More chance of fitting on P2, if it currently fits on Cortex parts....
Addit : yes, link says this :
both compiler and virtual machine fit together in about 7k lines of C++ code and add only around 100kb-150kb the executable size.
Good point. I never looked at the Electric Imp so closely. Only heard the developers yakking about it on the Amphour.
So basically it's a forerunner to the ESP modules. Which, strangely enough, can also run Lua!
It's hard to keep up with these developments....
I get the idea that the product is not the IoT hardware exactly but the cloud service behind it.
It's not for me.
I believe that the memory usage was related to Lua tables.
There's some information about the memory consumption of Lua tables here:
http://wowwiki.wikia.com/wiki/Lua_object_memory_sizes
"A new, empty table will consume 40 bytes.
If a table is indexed by sequential integers, each index will take 16 bytes (not including any memory allocated for the value). If the becomes a hash, the index size will jump to 40 bytes each."
"There's no low level assembler access on the imp - sorry. User code only runs within the VM"
That's one hassle with their platform. Everything needs to be ported to squirrel, and you live with the capabilities that they give you.
If you could program the thing in assembler, or some level below their VM, then you could trash the whole device and subvert it for your own purposes.
Other than supporting their cloud "IoT"service.
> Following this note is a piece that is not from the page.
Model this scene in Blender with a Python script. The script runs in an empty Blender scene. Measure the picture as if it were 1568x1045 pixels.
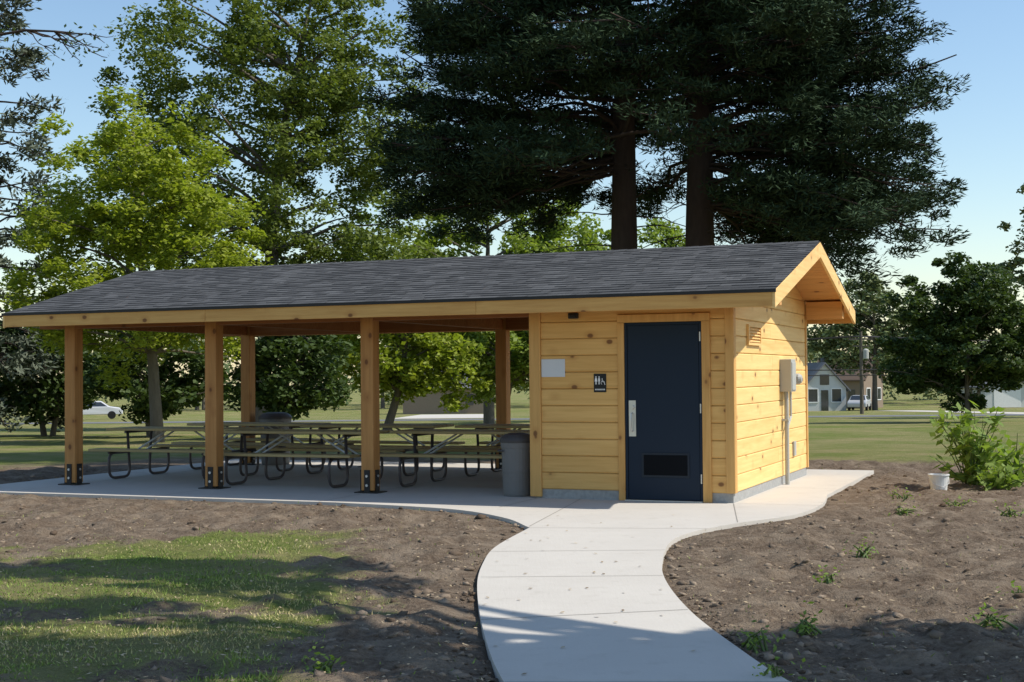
import bpy, math, numpy as np
from mathutils import Vector, Matrix
R = np.random.RandomState(7)
D = bpy.data
scene = bpy.context.scene
COL = scene.collection

# ------------------------------------------------------------------ helpers
def newmat(name):
    m = D.materials.new(name); m.use_nodes = True
    nt = m.node_tree; nt.nodes.clear()
    out = nt.nodes.new('ShaderNodeOutputMaterial')
    return m, nt, out
def N(nt, t, **kw):
    n = nt.nodes.new(t)
    for k, v in kw.items():
        if k.startswith('i_'):
            n.inputs[k[2:].replace('_', ' ')].default_value = v
        else: setattr(n, k, v)
    return n
def mixc(nt, fac, a, b, mode='MIX'):
    m = nt.nodes.new('ShaderNodeMix'); m.data_type = 'RGBA'; m.blend_type = mode
    for sock, v in ((m.inputs[0], fac), (m.inputs[6], a), (m.inputs[7], b)):
        if isinstance(v, bpy.types.NodeSocket): nt.links.new(v, sock)
        elif hasattr(v, '__len__'): sock.default_value = (v[0], v[1], v[2], 1)
        else: sock.default_value = v
    return m.outputs[2]
def mth(nt, op, a, b=None, clamp=False):
    m = nt.nodes.new('ShaderNodeMath'); m.operation = op; m.use_clamp = clamp
    for i, v in enumerate((a, b)):
        if v is None: continue
        if isinstance(v, bpy.types.NodeSocket): nt.links.new(v, m.inputs[i])
        else: m.inputs[i].default_value = v
    return m.outputs[0]
def noise(nt, vec, scale, detail=4, rough=0.6):
    n = N(nt, 'ShaderNodeTexNoise'); n.inputs['Scale'].default_value = scale
    n.inputs['Detail'].default_value = detail; n.inputs['Roughness'].default_value = rough
    nt.links.new(vec, n.inputs['Vector']); return n.outputs[0]
def mapping(nt, vec, scale, add=None):
    m = N(nt, 'ShaderNodeMapping'); m.inputs['Scale'].default_value = scale
    nt.links.new(vec, m.inputs['Vector'])
    if add is not None: nt.links.new(add, m.inputs['Location'])
    return m.outputs[0]
def bsdf(nt, out, col, rough=0.8, bump=None, bstr=0.3, bdist=0.01, metal=0.0, spec=0.3):
    b = nt.nodes.new('ShaderNodeBsdfPrincipled')
    if isinstance(col, bpy.types.NodeSocket): nt.links.new(col, b.inputs['Base Color'])
    else: b.inputs['Base Color'].default_value = (*col, 1)
    b.inputs['Roughness'].default_value = rough; b.inputs['Metallic'].default_value = metal
    b.inputs['Specular IOR Level'].default_value = spec
    if bump is not None:
        bp = nt.nodes.new('ShaderNodeBump'); bp.inputs['Strength'].default_value = bstr
        bp.inputs['Distance'].default_value = bdist
        nt.links.new(bump, bp.inputs['Height']); nt.links.new(bp.outputs[0], b.inputs['Normal'])
    nt.links.new(b.outputs[0], out.inputs[0]); return b
def tc(nt, which='Object'): return nt.nodes.new('ShaderNodeTexCoord').outputs[which]
def attr(nt, name):
    a = nt.nodes.new('ShaderNodeAttribute'); a.attribute_name = name; return a.outputs['Fac']

def simple(name, col, rough=0.6, var=0.15, scale=8, metal=0.0, bump=0.1, spec=0.3):
    m, nt, out = newmat(name); v = tc(nt)
    n = noise(nt, v, scale)
    c = mixc(nt, n, [x*(1-var) for x in col], [min(1, x*(1+var)) for x in col])
    bsdf(nt, out, c, rough, n, bump, 0.01, metal, spec); return m

def wood(name, axis, perp=None, light=(.76,.46,.155), dark=(.60,.325,.092), knots=True):
    m, nt, out = newmat(name); v = tc(nt)
    rnd = attr(nt, 'rnd')
    comb = nt.nodes.new('ShaderNodeCombineXYZ')
    for i in range(3): nt.links.new(mth(nt, 'MULTIPLY', rnd, (37.0, 23.0, 51.0)[i]), comb.inputs[i])
    sc = [22, 22, 22]; sc[axis] = 1.2
    g = noise(nt, mapping(nt, v, sc, comb.outputs[0]), 1.0, 5, 0.65)
    sc2 = [5, 5, 5]; sc2[axis] = .6
    g2 = noise(nt, mapping(nt, v, sc2, comb.outputs[0]), 1.0, 2, .5)
    c = mixc(nt, ramp_out(nt, g, .35, .7), light, dark)
    c = mixc(nt, mth(nt, 'MULTIPLY', ramp_out(nt, g2, .4, .75), .35), c, (dark[0]*.85, dark[1]*.75, dark[2]*.65))
    c = mixc(nt, mth(nt, 'MULTIPLY', rnd, .30), c, (min(1, light[0]*1.05), light[1]*1.12, light[2]*1.25))
    if knots:
        sk = [3.8, 3.8, 3.8]; sk[axis] = 2.7
        if perp is not None: sk[perp] = 0
        cl = nt.nodes.new('ShaderNodeVectorMath'); cl.operation = 'MULTIPLY'
        nt.links.new(comb.outputs[0], cl.inputs[0]); ms = [1, 1, 1]
        if perp is not None: ms[perp] = 0
        cl.inputs[1].default_value = ms
        vo = nt.nodes.new('ShaderNodeTexVoronoi'); vo.inputs['Scale'].default_value = 1
        nt.links.new(mapping(nt, v, sk, cl.outputs[0]), vo.inputs['Vector'])
        k = ramp_out(nt, vo.outputs['Distance'], .125, .08)
        halo = ramp_out(nt, vo.outputs['Distance'], .30, .10)
        c = mixc(nt, mth(nt, 'MULTIPLY', halo, .38), c, (dark[0]*.75, dark[1]*.6, dark[2]*.5))
        c = mixc(nt, mth(nt, 'MULTIPLY', k, .85), c, (.15, .055, .02))
    bsdf(nt, out, c, .6, g, .25, .004); return m
def ramp_out(nt, val, a, b):
    mr = nt.nodes.new('ShaderNodeMapRange'); mr.clamp = True
    mr.inputs[1].default_value = a; mr.inputs[2].default_value = b
    nt.links.new(val, mr.inputs[0]); return mr.outputs[0]

class MB:
    def __init__(s): s.V = []; s.F = []; s.M = []; s.A = []; s.n = 0; s.UV = []
    def add(s, V, F, mat=0, rnd=None, uv=None):
        V = np.asarray(V, float).reshape(-1, 3); 
        if rnd is None: rnd = R.rand()
        for f in F:
            s.F.append([i+s.n for i in f]); s.M.append(mat); s.A.append(rnd)
            if uv is not None: s.UV.extend([uv[i] for i in f])
        s.V.append(V); s.n += len(V)
    def box(s, x0, x1, y0, y1, z0, z1, mat=0, rnd=None):
        V = [(x0,y0,z0),(x1,y0,z0),(x1,y1,z0),(x0,y1,z0),(x0,y0,z1),(x1,y0,z1),(x1,y1,z1),(x0,y1,z1)]
        s.add(V, [(0,3,2,1),(4,5,6,7),(0,1,5,4),(1,2,6,5),(2,3,7,6),(3,0,4,7)], mat, rnd)
    def hexa(s, V, mat=0, rnd=None):
        s.add(V, [(0,3,2,1),(4,5,6,7),(0,1,5,4),(1,2,6,5),(2,3,7,6),(3,0,4,7)], mat, rnd)
    def tube(s, P, r, k=8, mat=0, rnd=None, cap=True):
        P = np.asarray(P, float); n = len(P); r = np.broadcast_to(r, (n,)) if np.ndim(r) == 0 else np.asarray(r)
        T = np.gradient(P, axis=0); T /= (np.linalg.norm(T, axis=1, keepdims=True)+1e-9)
        ref = np.array([0, 0, 1.]) if abs(T[:, 2]).mean() < .8 else np.array([1., 0, 0])
        A = np.cross(T, ref); A /= (np.linalg.norm(A, axis=1, keepdims=True)+1e-9)
        for i in range(1, n):
            if A[i] @ A[i-1] < 0: A[i] = -A[i]
        B = np.cross(T, A)
        th = np.linspace(0, 2*math.pi, k, endpoint=False)
        V = (P[:, None] + (A[:, None]*np.cos(th)[None, :, None] + B[:, None]*np.sin(th)[None, :, None])*r[:, None, None]).reshape(-1, 3)
        F = [(i*k+j, i*k+(j+1) % k, (i+1)*k+(j+1) % k, (i+1)*k+j) for i in range(n-1) for j in range(k)]
        if cap: F += [tuple(range(k)), tuple((n-1)*k+j for j in range(k))][::1]
        s.add(V, F, mat, rnd)
    def lathe(s, prof, c=(0, 0), k=24, mat=0, rnd=None):
        th = np.linspace(0, 2*math.pi, k, endpoint=False)
        V = [(c[0]+r*math.cos(t), c[1]+r*math.sin(t), z) for r, z in prof for t in th]
        n = len(prof)
        F = [(i*k+j, i*k+(j+1) % k, (i+1)*k+(j+1) % k, (i+1)*k+j) for i in range(n-1) for j in range(k)]
        F += [tuple((n-1)*k+j for j in range(k))]
        s.add(V, F, mat, rnd)
    def obj(s, name, mats, parent=None, bevel=0, smooth=False):
        me = D.meshes.new(name)
        me.from_pydata(np.concatenate(s.V).tolist(), [], s.F)
        for m in mats: me.materials.append(m)
        me.polygons.foreach_set('material_index', s.M)
        a = me.attributes.new('rnd', 'FLOAT', 'FACE'); a.data.foreach_set('value', s.A)
        if s.UV:
            uv = me.uv_layers.new(name='UVMap'); uv.data.foreach_set('uv', np.array(s.UV, 'f').ravel())
        if smooth: me.polygons.foreach_set('use_smooth', [True]*len(s.F))
        o = D.objects.new(name, me); COL.objects.link(o)
        if parent: o.parent = parent
        if bevel:
            b = o.modifiers.new('bevel', 'BEVEL'); b.width = bevel; b.segments = 1; b.limit_method = 'ANGLE'
        return o
def empty(name, loc=(0, 0, 0), rz=0):
    e = D.objects.new(name, None); COL.objects.link(e); e.location = loc; e.rotation_euler = (0, 0, rz); return e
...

Which is not the business model they have in mind.
I love the IoT idea. I hate that many players are trying to box us into their services forever.
Not attacking anyone, just commenting on their decision...
I'm not a fan of bloat, but totally not a fan to fracture into yet another language to deal with a non-existent problem.
Why does this matter given the minimum many kilobytes of RAM nowadays and for what 95% of the people will use the language for in these IOT applications?
For example, I completed a volunteer IOT project in February to monitor a Curling club ice compressor. It uses exactly one input to the real world, one pushbutton. Interfaces to a tiny I2C display and to the cellphone network to send out text message alarms.
The program wasn't very big to say the least and the OLED display was unnecessary but had a coolness factor as its always nicer to "know what's going on". Since ice takes hours to start melting, the only performance I needed was handled by a 3G cellphone modem onboard (some U-Blox thing). The server at the other end distributes the messages to those wanting to receive them.
But it's bound to save so much gasoline and time to not keep having to voluntarily check up on something. The building has no internet access, and a monthly internet bill would be way overkill for an alarm that occurs between 0 to 3 times a month.